I work with a lot of highly accomplished women scientists who are invested in promoting gender equity in some traditionally male dominated areas. So I often hear lectures about new research, or meta-analysis of old research, searching for the elusive, persuasive evidence that

a) women and men are equally capable intellectually,
b) that women continue to experience discrimination in myriad forms, and
c) we should do something about it.

Almost all of these are accompanied by “d” the what and how to do it, but its easy to ignore that when you get hung up on “a”. There is a point where some women will get uncomfortable in these discussions and its usually around motherhood. This is a very stylized skirmish in the Mommy Wars that is often akin to Hari Kari.

Recently I was at a talk where the speaker was discussing the history of marriage (why this was the topic for a science crowd is too convoluted to go into) and how women’s work became almost exclusively house & child related and then devalued. How we define traditional marriage (and why) became secondary to the heated discussion around parenting choices.

The evidence that the stay-at-home mom was a phenomena limited to the 1945 – 1970 “boomer” years and TV reruns did nothing to reduce the outpouring of mommy guilt and frustration.

A lot of the women in the audience were “firsts” – first woman to attend that university, first to get that degree, first female in that department – and so on. I categorize them (not to their faces) as The Tough Old Broads. These are women who lived their lives as “Super-Women” with a marriage, a kid, a successful career and four hours of sleep a night for the last 30 years.

The 50 and under crowd was a mixed bag of married and unmarried (mostly with children), second-wave feminists, and some who don’t use the F-word about themselves.

One woman, a very senior administrator & researcher, described how she was held hostage (my words not hers) by her two children who refused to eat any food she did not prepare from scratch. She even hired a chef service for a while and they would not eat the meals.

Now I would have been very sad to watch those children get scurvy and starve to death, but I can’t imagine the depth of guilt that allowed her to put up with that.
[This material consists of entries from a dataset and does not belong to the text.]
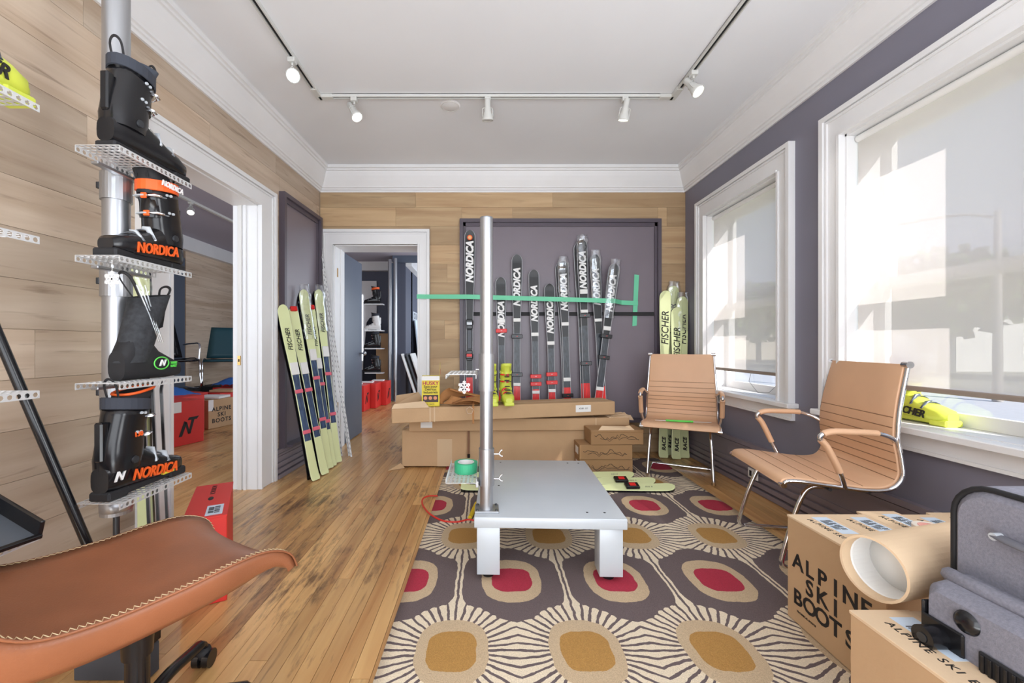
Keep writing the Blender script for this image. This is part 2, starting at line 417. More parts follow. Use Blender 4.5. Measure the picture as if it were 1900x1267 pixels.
lp = MB().b(-.136, -.114, 3.046, 3.0525, .93, 1.0); lp.b(-.13, -.12, 3.045, 3.048, .955, .975, 1); lp.build('latch_plate', [mat('brass', (190, 150, 90), .3, .9), BLACKM], t)

# back wall with its doorway
DB = (-1.533, -.682, 0, 2.09)
mb = MB()
for (a, b, c, d) in wall_rects(-1.68, XR+.02, 0, ZC, [DB]): mb.b(a, b, YB, YB+.28, c, d)
wb = struct('wall_back', mb, mat('plaster_beige_back', (176, 156, 134), .8))
lay(wb, lambda a, b, c, d: (a, b, YB-.008, YB, c, d), -1.67, XR, 0, 2.66, .19, 1.25, [(-1.66, -.56, 0, 2.23), (-.24, 1.74, .35, 2.32)], MATS['wall_wood_back'], seed=21)
t = struct('trim_doorway_casing', MB(), WHITE)
casing(t, lambda a, b, c, d, p, q: (a, b, YB-q-.008, YB-p-.0, c, d), -1.533, -.682, 2.09, .12)
MB().b(-1.537, -1.525, YB-.002, YB+.284, 0, 2.09).b(-.69, -.678, YB-.002, YB+.284, 0, 2.09).b(-1.533, -.682, YB-.002, YB+.284, 2.082, 2.094).b(-1.533, -1.515, YB+.15, YB+.19, 0, 2.09).build('jamb', WHITE, t)
for z in (1.78, .4): MB().b(-1.526, -1.521, YB+.06, YB+.085, z, z+.09).build('hinge', MATS['brass'], t)
t = struct('door_1', MB(), SLATE)
bevel(MB().b(-1.565, -1.522, 4.435, 5.04, .01, 2.075).build('door_leaf', SLATE, t), .003)
k = MB().lathe([(.01, 0), (.01, .03), (.026, .04), (.028, .055), (.018, .068), (0, .07)], 14, 0, Matrix.Translation((-1.522, 4.98, .98)) @ Matrix.Rotation(PI/2, 4, 'Y')); k.build('door_knob', ALU, t)

# right wall with two windows
W1 = (2.80, 3.74); W2 = (1.37, 2.30); WZ = (.70, 2.26)
mb = MB()
for (a, b, c, d) in wall_rects(YF, YB+.28, -.1, ZC, [(*W1, *WZ), (*W2, *WZ), (-.4, .6, *WZ)]): mb.b(XR, XR+.25, a, b, c, d)
struct('wall_right', mb, GREYW)
def window(n, y0, y1, label_only=False):
    t = struct('window_%d' % n, MB(), WHITE)
    mp = lambda a, b, c, d, p, q: (XR-q, XR-p, a, b, c, d)
    casing(t, mp, y0, y1, WZ[1], .13, v0=WZ[0])
    MB().rb(1.945, XR+.05, y0-.16, y1+.16, .668, .70, .004).build('window_sill', WHITE, t)
    MB().b(XR-.022, XR, y0-.13, y1+.13, .585, .668).b(XR-.032, XR-.022, y0-.13, y1+.13, .585, .60).build('apron', WHITE, t)
    j = MB().b(XR-.001, XR+.25, y0, y0+.012, *WZ).b(XR-.001, XR+.25, y1-.012, y1, *WZ).b(XR-.001, XR+.25, y0, y1, WZ[1]-.012, WZ[1]).b(XR, XR+.27, y0, y1, WZ[0]-.02, WZ[0]+.004); j.build('jamb', WHITE, t)
    for nm, x, z0, z1 in (('upper_sash', XR+.205, 1.39, WZ[1]-.012), ('lower_sash', XR+.168, WZ[0]+.004, 1.45)):
        q = MB(); a, b = y0+.0125, y1-.0125
        q.b(x, x+.032, a, a+.045, z0, z1).b(x, x+.032, b-.045, b, z0, z1).b(x+.001, x+.031, a+.045, b-.045, z0+.001, z0+.06).b(x+.001, x+.031, a+.045, b-.045, z1-.05, z1-.001)
        sa = q.build(nm, WHITE, t)
        MB().b(x+.014, x+.018, a+.04, b-.04, z0+.055, z1-.045).build('pane', MATS['glass'], sa)
    return t
window(1, *W1); window(2, *W2); window(3, -.4, .6)
struct('wall_front', MB().b(-2.2, -1.6, YF-.1, YF, 0, ZC).b(1.8, 2.3, YF-.1, YF, 0, ZC).b(-1.6, 1.8, YF-.1, YF, 0, ZC), GREYW)

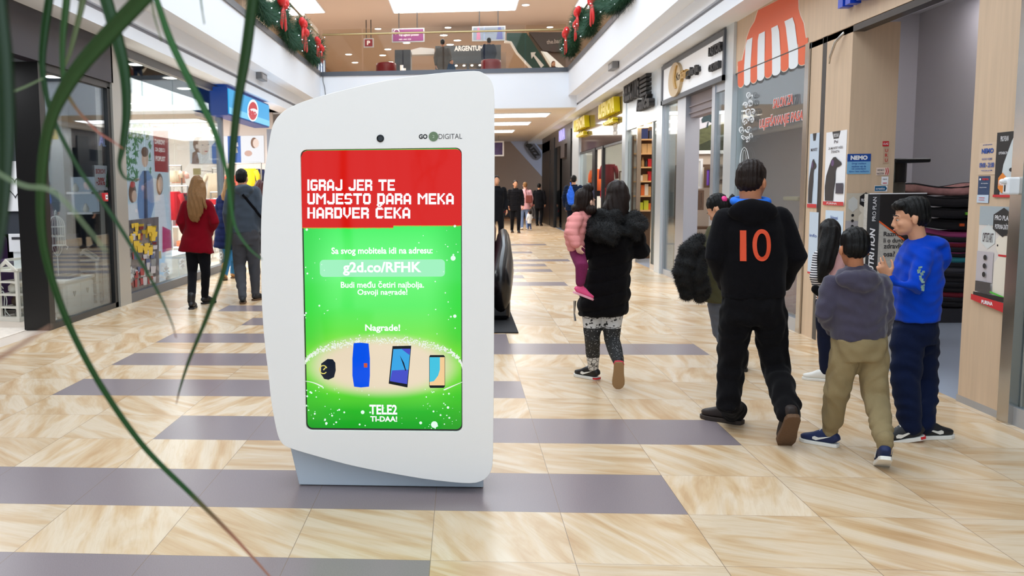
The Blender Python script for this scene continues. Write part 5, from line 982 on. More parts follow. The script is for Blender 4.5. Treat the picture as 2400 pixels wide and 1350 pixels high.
for k in range(6): m.ell((-w2*.6+k*w2*.24,-.05,h-.78),(.05,.05,.03),8)
obj('spotlights',m,LAMP,t)
a,b=up(925,117,36),up(962,117,36); t=thing('dark_stall','narrow dark stall with a gold emblem behind the left red seat','stall',((a.x+b.x)/2,36,ZU)); w2=(b.x-a.x)/2; h=a.z-ZU
obj('body',MB().box(-w2,w2,0,1,0,h),BKK,t); obj('emblem',MB().box(-.1,.02,-.02,0,h*.5,h*.72).box(.02,.12,-.02,0,h*.45,h*.66),W_,t); obj('lit_shelf',MB().box(-.1,w2*.8,-.01,0,.3,h*.35),emis('warm_shelf',(190,160,110),.5),t)
struct('trim_white_canopy',MB().prism([up(963,128,38),up(963,117,38),up(985,111,38),up(1018,114,38),up(1018,127,38)],(0,.5,0)),WHITE)
struct('wall_gallery_block',MB().box(up(1117,140,39).x,up(1186,140,39).x,39,40,ZU,up(1150,122,39).z),mat('block_tan',(176,150,130),.7))
GRN=mat('escalator_green',(34,70,62),.4)
es=thing('upper_escalator','dark green escalator flank with a white arrow on the upper floor','escalator',up(1240,160,33))
def eu(nm,pts,c,d=.3,Y=33): under(es,obj(nm,MB().prism([up(x,y,Y) for x,y in pts][::-1],(0,d,0)),c))
eu('flank',[(1188,77),(1234,77),(1334,228.5),(1311,228.5),(1250,162),(1214,123),(1199,97),(1188,95)],GRN); eu('pale_edge',[(1183,95),(1188,95),(1199,97),(1214,123),(1250,162),(1246,162),(1211,124),(1196,99),(1183,98)],SHELFW,.32,32.95)
eu('white_arrow',[(1244,123),(1256,122),(1253,128),(1275,153),(1268,159),(1250,131),(1246,138)],SHELFW,.02,32.9); eu('glass_side',[(1234,77),(1242,77),(1300,162),(1290,162)],GLASSB,.05)
eu('white_step_flank',[(1268,120),(1282,122),(1325,160),(1292,160)],SHELFW,.1,34)
sg=thing('dark_shopfront_sign','dark slanted shopfront with pale letters behind the upper escalator','sign',up(1300,100,37)); under(sg,obj('panel',MB().prism([up(x,y,37) for x,y in [(1240,75),(1345,76),(1345,118),(1300,122),(1272,118)]][::-1],(0,.2,0)),mat('sign_brownblack',(52,44,44),.5))); under(sg,text('lettering','the.barba',up(1281,104,36.95),(1,0,0.08),(0,0,1),.72,.17,mat('dim_letter',(150,140,138),.5),bold=.02,thick=0))
struct('wall_behind_sign',MB().box(up(1240,75,37.2).x,up(1345,75,37.2).x,37.21,37.3,ZU,up(1300,75,37.2).z),mat('shop_dark_wall',(90,78,72),.7))
struct('wall_shop_stripes',MB().box(up(742,170,40).x,up(762,170,40).x,40,40.2,ZU,up(750,140,40).z),emis('stripe_lit',(40,70,120),.4))
for k in range(3):
    a=up(746+6*k,168,39.9); obj('lit_stripe',MB().box(a.x,a.x+.05,39.9,39.95,ZU,up(750,142,39.9).z),emis('stripe_white',(225,235,250),.8),kind='structure')
# emergency lights, cable
for X,x,y,lb in((-4.2,613,170,'small grey emergency light under the left balcony edge'),(3.1,1437,154,'small grey emergency light under the right balcony edge')):
    p=atX(x,y,X); t=thing('emergency_light',lb,'emergency light',(p.x,p.y,(3.98 if X<0 else 4.06)),group='emergency lights'); obj('case',MB().box(-.06,.06,-.28,.28,-.14,0),mat('case_grey',(120,120,122),.4),t,bevel=.01); obj('diffuser',MB().box(-.065,.065,-.2,.2,-.12,-.03),mat('diffuser_grey',(176,176,180),.3),t)
p=[atY(x,y,YB-.02) for x,y in ((757,172),(757,190),(761,205),(763,226))]; obj('hanging_cable',MB().tube(p,.008,6),BLACK,label='thin dark cable hanging down the far white beam at its left end',cat='cable')
# ---------------------------------------------------------------- people
SKIN=mat('skin',(206,150,118),.5,spec=.3); SKIN2=mat('skin_light',(226,178,152),.5,spec=.3)
SKIN3=mat('skin_tan',(190,126,92),.5,spec=.3)
def fabric(n,c,k=.12,sh=.04): return mat(n,c,.95,spec=.12,bump=(220,.25),var=(6,k),sheen=sh)
HAIRB=mat('hair_black',(14,11,10),.5,spec=.25,bump=(90,.5,(3,3,.3))); HAIRD=mat('hair_dark_brown',(34,23,18),.5,spec=.25,bump=(90,.5,(3,3,.3)))
HAIRL=mat('hair_blond',(128,92,56),.55,spec=.3,bump=(70,.6,(4,4,.3)),var=(30,.5,(4,4,.25))); HAIRR=mat('hair_wine',(70,26,26),.5)
EYEW=mat('eye_white',(196,190,184),.2); IRIS=mat('iris_dark',(40,26,18),.15)
def fuse(name,mb,m,parent,vox=.01,sm=3,disp=None,**k):
    me=bpy.data.meshes.new(name); me.from_pydata(mb.v,[],mb.f); me.update()
    o=bpy.data.objects.new(name,me); C.objects.link(o)
    r=o.modifiers.new('r','REMESH'); r.mode='VOXEL'; r.voxel_size=vox
    if sm: q=o.modifiers.new('s','SMOOTH'); q.factor=.6; q.iterations=sm
    m2=bpy.data.meshes.new_from_object(o.evaluated_get(bpy.context.evaluated_depsgraph_get()))
    bpy.data.objects.remove(o); bpy.data.meshes.remove(me); m2.name=name
    n=len(m2.vertices)
    if disp and n:
        co=np.empty(n*3); m2.vertices.foreach_get('co',co); co=co.reshape(-1,3); no=np.empty(n*3); m2.vertex_normals.foreach_get('vector',no); no=no.reshape(-1,3)
        d=disp(co,no)
        if d.ndim==1: d=no*d[:,None]
        m2.vertices.foreach_set('co',(co+d).ravel())
    m2.polygons.foreach_set('use_smooth',[True]*len(m2.polygons)); m2.materials.clear(); m2.materials.append(m); m2.update()
    o=bpy.data.objects.new(name,m2); C.objects.link(o); o.parent=parent; tagp(o,**k); return o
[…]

Other women joked about husbands who didn’t know how to pack a lunch or run a washing machine, comments you often hear from working women. A few were outraged that the term “working mother” still existed when “working dad” never has.

One or two trotted out their Utopian same sex relationships where all child care and housework was split 50/50. I didn’t buy that for a minute – even the best relationship would be 60/40 most days and those are ever shifting numbers in either direction IMHO.

The real drag was that there was so much “Bad Mommy” vibe even in this rarefied atmosphere where everyone knows (intellectually at least) that we have a societal problem rather than a personal problem when it comes to parenting and work. There was such undercurrent of guilt over sacrifices made or not made as people compared choices and actions, but at least it exposed the lie that everyone but you has it all together.

When do we collectively give up the June Cleaver model and define “Good Mommy” on our own terms? I am as guilty as the next person about setting ridiculous standards and self-flagellating over what I “should” be doing. There has to be some middle ground between Roseanne, June Cleaver and the  24-hour Enjoli woman.

I jokingly made a logic model to capture my theory of parenting. Maybe I should work on a Mommy Logic Model next.  As always suggestions welcome.